EXERCISE PROMPT »
Reproduce the listing below word for word, with no pictures.
***** DATA PROVIDED *****
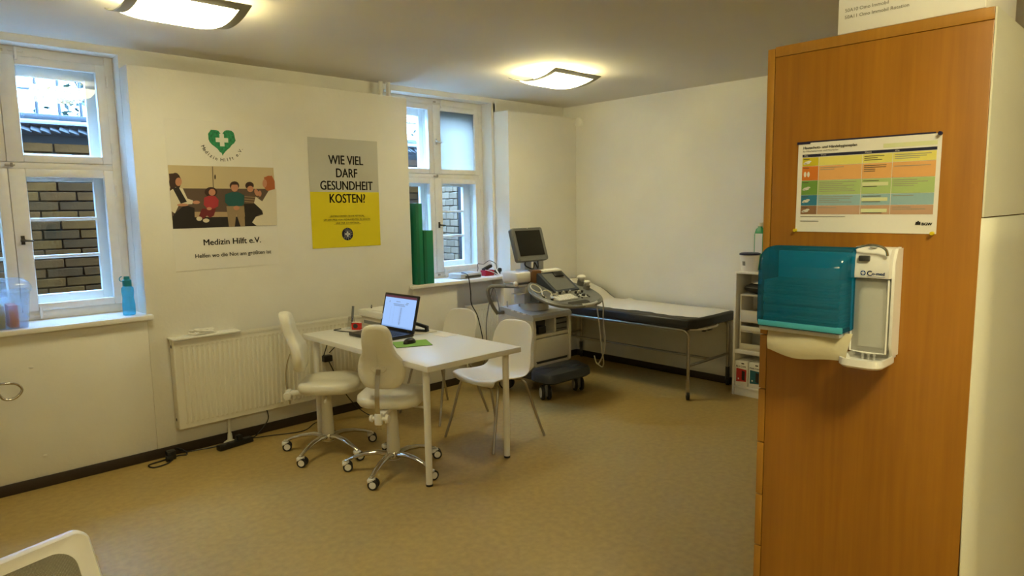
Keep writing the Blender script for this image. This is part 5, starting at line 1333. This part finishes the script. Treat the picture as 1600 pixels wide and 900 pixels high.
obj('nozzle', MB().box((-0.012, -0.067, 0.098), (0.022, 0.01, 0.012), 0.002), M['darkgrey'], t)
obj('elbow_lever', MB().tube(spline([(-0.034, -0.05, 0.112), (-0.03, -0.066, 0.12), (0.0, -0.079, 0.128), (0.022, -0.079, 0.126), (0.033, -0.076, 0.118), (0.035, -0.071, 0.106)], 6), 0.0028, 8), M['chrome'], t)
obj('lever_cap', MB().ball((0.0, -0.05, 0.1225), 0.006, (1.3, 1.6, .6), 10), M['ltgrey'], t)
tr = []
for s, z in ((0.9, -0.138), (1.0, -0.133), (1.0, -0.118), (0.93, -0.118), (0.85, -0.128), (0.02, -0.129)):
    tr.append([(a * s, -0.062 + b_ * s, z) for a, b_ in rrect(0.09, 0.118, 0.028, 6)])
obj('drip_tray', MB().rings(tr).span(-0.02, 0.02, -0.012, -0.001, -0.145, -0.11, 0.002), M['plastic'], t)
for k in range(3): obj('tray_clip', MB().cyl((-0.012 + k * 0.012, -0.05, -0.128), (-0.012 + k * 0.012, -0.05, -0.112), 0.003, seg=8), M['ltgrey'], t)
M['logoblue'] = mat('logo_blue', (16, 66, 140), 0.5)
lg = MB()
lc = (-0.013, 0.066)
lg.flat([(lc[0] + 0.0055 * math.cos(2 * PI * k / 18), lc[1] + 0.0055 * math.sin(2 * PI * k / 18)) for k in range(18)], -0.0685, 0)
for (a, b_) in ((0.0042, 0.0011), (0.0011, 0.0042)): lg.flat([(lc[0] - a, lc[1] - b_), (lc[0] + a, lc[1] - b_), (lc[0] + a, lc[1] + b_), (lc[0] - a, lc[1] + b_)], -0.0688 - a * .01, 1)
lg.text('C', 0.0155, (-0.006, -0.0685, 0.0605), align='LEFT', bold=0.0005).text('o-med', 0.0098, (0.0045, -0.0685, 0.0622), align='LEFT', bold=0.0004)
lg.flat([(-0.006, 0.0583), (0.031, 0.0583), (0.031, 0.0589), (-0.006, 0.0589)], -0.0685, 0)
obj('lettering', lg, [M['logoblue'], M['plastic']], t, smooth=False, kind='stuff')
*****
OUTPUT OF THE TASK »
Keep writing the Blender script for this image. This is part 5, starting at line 1333. This part finishes the script. Treat the picture as 1600 pixels wide and 900 pixels high.
obj('nozzle', MB().box((-0.012, -0.067, 0.098), (0.022, 0.01, 0.012), 0.002), M['darkgrey'], t)
obj('elbow_lever', MB().tube(spline([(-0.034, -0.05, 0.112), (-0.03, -0.066, 0.12), (0.0, -0.079, 0.128), (0.022, -0.079, 0.126), (0.033, -0.076, 0.118), (0.035, -0.071, 0.106)], 6), 0.0028, 8), M['chrome'], t)
obj('lever_cap', MB().ball((0.0, -0.05, 0.1225), 0.006, (1.3, 1.6, .6), 10), M['ltgrey'], t)
tr = []
for s, z in ((0.9, -0.138), (1.0, -0.133), (1.0, -0.118), (0.93, -0.118), (0.85, -0.128), (0.02, -0.129)):
    tr.append([(a * s, -0.062 + b_ * s, z) for a, b_ in rrect(0.09, 0.118, 0.028, 6)])
obj('drip_tray', MB().rings(tr).span(-0.02, 0.02, -0.012, -0.001, -0.145, -0.11, 0.002), M['plastic'], t)
for k in range(3): obj('tray_clip', MB().cyl((-0.012 + k * 0.012, -0.05, -0.128), (-0.012 + k * 0.012, -0.05, -0.112), 0.003, seg=8), M['ltgrey'], t)
M['logoblue'] = mat('logo_blue', (16, 66, 140), 0.5)
lg = MB()
lc = (-0.013, 0.066)
lg.flat([(lc[0] + 0.0055 * math.cos(2 * PI * k / 18), lc[1] + 0.0055 * math.sin(2 * PI * k / 18)) for k in range(18)], -0.0685, 0)
for (a, b_) in ((0.0042, 0.0011), (0.0011, 0.0042)): lg.flat([(lc[0] - a, lc[1] - b_), (lc[0] + a, lc[1] - b_), (lc[0] + a, lc[1] + b_), (lc[0] - a, lc[1] + b_)], -0.0688 - a * .01, 1)
lg.text('C', 0.0155, (-0.006, -0.0685, 0.0605), align='LEFT', bold=0.0005).text('o-med', 0.0098, (0.0045, -0.0685, 0.0622), align='LEFT', bold=0.0004)
lg.flat([(-0.006, 0.0583), (0.031, 0.0583), (0.031, 0.0589), (-0.006, 0.0589)], -0.0685, 0)
obj('lettering', lg, [M['logoblue'], M['plastic']], t, smooth=False, kind='stuff')